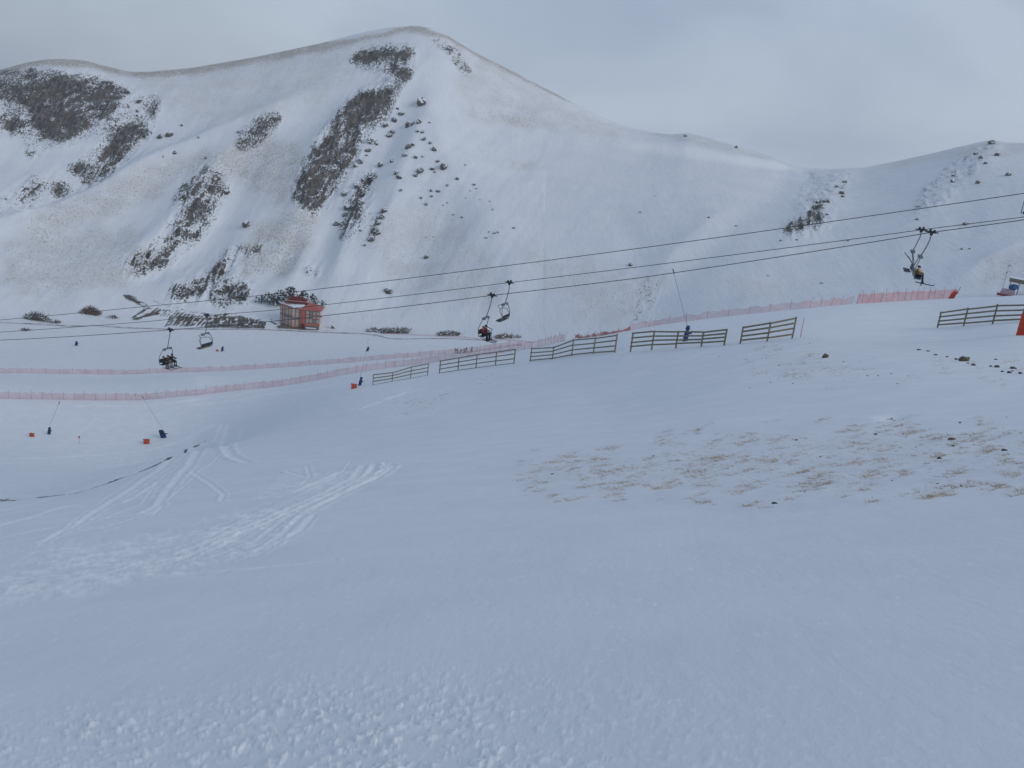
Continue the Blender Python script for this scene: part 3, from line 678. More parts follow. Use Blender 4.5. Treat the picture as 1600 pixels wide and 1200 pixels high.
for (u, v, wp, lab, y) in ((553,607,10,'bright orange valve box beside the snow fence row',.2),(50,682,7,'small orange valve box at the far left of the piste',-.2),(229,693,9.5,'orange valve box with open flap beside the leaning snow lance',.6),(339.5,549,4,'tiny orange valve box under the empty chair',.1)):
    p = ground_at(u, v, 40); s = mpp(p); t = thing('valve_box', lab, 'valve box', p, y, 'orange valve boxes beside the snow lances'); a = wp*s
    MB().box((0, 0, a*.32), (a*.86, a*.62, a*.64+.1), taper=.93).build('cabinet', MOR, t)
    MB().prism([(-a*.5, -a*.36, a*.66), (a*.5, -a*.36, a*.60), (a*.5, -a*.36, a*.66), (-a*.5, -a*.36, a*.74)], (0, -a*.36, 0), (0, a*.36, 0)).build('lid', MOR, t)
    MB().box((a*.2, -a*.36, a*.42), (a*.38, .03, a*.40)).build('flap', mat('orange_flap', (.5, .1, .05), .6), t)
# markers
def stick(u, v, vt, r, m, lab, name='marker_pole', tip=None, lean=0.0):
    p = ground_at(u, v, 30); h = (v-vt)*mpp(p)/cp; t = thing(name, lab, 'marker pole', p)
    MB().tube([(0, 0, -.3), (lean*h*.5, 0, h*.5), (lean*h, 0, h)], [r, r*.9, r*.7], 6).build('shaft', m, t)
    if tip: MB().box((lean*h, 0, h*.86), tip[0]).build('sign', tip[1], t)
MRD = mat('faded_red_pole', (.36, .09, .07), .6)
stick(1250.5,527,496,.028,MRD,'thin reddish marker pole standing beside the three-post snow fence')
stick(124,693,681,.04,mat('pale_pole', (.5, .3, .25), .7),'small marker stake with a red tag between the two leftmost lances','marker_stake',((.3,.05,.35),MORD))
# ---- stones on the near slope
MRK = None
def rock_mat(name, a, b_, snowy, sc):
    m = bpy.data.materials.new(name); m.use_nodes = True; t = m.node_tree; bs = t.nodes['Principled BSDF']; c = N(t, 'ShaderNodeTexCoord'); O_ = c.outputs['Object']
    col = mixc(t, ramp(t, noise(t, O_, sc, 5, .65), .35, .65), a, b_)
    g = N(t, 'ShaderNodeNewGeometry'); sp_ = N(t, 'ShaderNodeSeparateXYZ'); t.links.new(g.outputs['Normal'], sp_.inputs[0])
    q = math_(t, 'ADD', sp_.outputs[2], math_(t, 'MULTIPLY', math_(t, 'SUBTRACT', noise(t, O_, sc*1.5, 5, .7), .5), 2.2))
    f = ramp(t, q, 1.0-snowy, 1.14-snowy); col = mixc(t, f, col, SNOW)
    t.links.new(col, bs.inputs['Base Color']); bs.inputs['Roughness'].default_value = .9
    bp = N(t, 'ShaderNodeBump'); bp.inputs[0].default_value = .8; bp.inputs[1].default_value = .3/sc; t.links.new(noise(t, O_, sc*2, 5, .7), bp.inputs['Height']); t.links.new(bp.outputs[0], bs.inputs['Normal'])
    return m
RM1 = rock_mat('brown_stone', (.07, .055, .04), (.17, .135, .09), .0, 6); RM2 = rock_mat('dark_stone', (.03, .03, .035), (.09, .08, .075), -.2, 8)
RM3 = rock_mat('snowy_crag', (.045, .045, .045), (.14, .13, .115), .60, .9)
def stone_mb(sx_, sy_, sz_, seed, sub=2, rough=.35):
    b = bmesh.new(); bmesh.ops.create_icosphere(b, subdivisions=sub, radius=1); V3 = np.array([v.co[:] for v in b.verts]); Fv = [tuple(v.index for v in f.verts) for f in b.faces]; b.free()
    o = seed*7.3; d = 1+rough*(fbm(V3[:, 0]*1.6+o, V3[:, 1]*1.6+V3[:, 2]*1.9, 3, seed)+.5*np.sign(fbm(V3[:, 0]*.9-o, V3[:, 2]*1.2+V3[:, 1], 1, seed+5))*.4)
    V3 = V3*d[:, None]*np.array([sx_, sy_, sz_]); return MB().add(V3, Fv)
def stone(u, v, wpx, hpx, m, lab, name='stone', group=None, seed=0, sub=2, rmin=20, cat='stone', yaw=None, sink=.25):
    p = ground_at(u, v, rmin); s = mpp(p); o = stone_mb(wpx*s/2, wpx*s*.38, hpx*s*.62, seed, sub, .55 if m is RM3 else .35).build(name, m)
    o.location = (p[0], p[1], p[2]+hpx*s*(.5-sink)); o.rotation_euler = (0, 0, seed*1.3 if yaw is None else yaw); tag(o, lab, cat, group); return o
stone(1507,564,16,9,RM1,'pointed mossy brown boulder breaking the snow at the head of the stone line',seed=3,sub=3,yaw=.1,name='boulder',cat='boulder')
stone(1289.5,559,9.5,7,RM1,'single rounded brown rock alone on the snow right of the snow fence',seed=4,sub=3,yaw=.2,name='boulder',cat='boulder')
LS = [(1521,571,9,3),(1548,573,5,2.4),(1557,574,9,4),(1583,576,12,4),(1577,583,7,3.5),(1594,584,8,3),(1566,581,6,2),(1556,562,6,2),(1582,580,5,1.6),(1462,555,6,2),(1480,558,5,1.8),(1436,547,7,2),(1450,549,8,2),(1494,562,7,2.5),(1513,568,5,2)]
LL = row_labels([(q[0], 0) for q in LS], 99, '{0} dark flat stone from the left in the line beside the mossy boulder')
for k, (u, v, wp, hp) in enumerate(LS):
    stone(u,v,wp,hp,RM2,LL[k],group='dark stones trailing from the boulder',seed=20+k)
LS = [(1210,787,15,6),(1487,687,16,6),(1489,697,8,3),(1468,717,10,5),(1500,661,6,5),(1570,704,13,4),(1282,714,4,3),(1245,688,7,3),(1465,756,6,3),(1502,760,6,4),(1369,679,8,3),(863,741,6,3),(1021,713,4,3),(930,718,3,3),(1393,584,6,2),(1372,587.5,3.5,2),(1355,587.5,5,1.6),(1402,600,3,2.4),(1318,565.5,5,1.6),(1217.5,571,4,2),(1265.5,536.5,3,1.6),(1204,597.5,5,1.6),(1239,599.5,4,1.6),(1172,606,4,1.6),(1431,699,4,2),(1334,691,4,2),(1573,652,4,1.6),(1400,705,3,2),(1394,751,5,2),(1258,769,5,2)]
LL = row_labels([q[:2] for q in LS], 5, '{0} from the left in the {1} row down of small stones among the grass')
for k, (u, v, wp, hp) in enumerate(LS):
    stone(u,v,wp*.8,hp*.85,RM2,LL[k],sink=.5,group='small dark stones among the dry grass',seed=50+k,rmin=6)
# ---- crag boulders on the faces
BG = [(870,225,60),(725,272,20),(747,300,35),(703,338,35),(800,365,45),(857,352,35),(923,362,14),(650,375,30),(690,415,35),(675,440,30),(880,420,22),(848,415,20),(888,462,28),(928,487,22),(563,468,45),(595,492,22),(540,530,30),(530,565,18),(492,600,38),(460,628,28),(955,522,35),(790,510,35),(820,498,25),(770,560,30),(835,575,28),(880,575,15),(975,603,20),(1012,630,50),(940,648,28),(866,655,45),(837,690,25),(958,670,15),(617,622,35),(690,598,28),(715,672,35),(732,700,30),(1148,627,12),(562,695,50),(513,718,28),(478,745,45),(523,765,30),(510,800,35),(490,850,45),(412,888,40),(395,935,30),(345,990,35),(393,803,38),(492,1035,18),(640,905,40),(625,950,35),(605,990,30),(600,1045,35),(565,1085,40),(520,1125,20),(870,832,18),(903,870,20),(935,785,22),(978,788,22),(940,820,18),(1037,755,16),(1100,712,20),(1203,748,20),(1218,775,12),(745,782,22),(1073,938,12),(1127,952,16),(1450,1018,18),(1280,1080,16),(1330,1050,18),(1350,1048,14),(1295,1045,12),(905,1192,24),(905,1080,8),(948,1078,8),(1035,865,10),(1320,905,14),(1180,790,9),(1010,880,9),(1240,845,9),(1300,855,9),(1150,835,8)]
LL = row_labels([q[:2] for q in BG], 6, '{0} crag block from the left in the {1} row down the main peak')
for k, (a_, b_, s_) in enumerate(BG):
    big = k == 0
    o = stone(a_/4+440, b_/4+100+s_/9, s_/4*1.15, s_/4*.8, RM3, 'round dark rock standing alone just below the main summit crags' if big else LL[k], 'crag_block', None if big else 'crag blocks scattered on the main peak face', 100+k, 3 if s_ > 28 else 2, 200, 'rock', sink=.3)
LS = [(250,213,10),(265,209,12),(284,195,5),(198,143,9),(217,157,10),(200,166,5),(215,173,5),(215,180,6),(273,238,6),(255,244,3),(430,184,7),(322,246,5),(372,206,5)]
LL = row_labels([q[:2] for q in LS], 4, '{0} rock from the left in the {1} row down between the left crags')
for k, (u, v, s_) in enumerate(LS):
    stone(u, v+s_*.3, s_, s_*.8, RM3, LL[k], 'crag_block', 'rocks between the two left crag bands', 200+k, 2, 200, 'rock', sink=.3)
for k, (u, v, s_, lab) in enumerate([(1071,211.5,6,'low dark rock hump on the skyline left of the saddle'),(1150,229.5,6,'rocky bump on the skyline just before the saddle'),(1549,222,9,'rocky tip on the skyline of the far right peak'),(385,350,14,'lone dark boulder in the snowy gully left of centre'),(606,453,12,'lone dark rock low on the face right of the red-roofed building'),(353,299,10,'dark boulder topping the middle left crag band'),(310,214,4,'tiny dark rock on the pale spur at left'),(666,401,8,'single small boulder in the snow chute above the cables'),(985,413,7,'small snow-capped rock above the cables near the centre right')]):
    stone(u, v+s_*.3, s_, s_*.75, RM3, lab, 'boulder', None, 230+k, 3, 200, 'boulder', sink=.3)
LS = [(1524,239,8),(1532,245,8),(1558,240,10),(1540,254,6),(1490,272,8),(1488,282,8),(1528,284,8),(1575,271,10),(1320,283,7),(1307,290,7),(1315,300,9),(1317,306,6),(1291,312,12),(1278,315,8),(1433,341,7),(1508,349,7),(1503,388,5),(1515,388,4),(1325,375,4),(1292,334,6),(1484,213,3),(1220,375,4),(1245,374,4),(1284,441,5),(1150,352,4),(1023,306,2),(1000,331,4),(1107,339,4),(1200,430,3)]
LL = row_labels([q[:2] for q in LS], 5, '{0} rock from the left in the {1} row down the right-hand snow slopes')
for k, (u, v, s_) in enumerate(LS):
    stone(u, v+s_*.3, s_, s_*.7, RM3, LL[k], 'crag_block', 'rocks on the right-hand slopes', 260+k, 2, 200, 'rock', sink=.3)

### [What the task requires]
The lines to collect are those holding the string "from"; copy them all.

### [Exercise output]
Continue the Blender Python script for this scene: part 3, from line 678. More parts follow. Use Blender 4.5. Treat the picture as 1600 pixels wide and 1200 pixels high.
LL = row_labels([(q[0], 0) for q in LS], 99, '{0} dark flat stone from the left in the line beside the mossy boulder')
    stone(u,v,wp,hp,RM2,LL[k],group='dark stones trailing from the boulder',seed=20+k)
LL = row_labels([q[:2] for q in LS], 5, '{0} from the left in the {1} row down of small stones among the grass')
LL = row_labels([q[:2] for q in BG], 6, '{0} crag block from the left in the {1} row down the main peak')
LL = row_labels([q[:2] for q in LS], 4, '{0} rock from the left in the {1} row down between the left crags')
LL = row_labels([q[:2] for q in LS], 5, '{0} rock from the left in the {1} row down the right-hand snow slopes')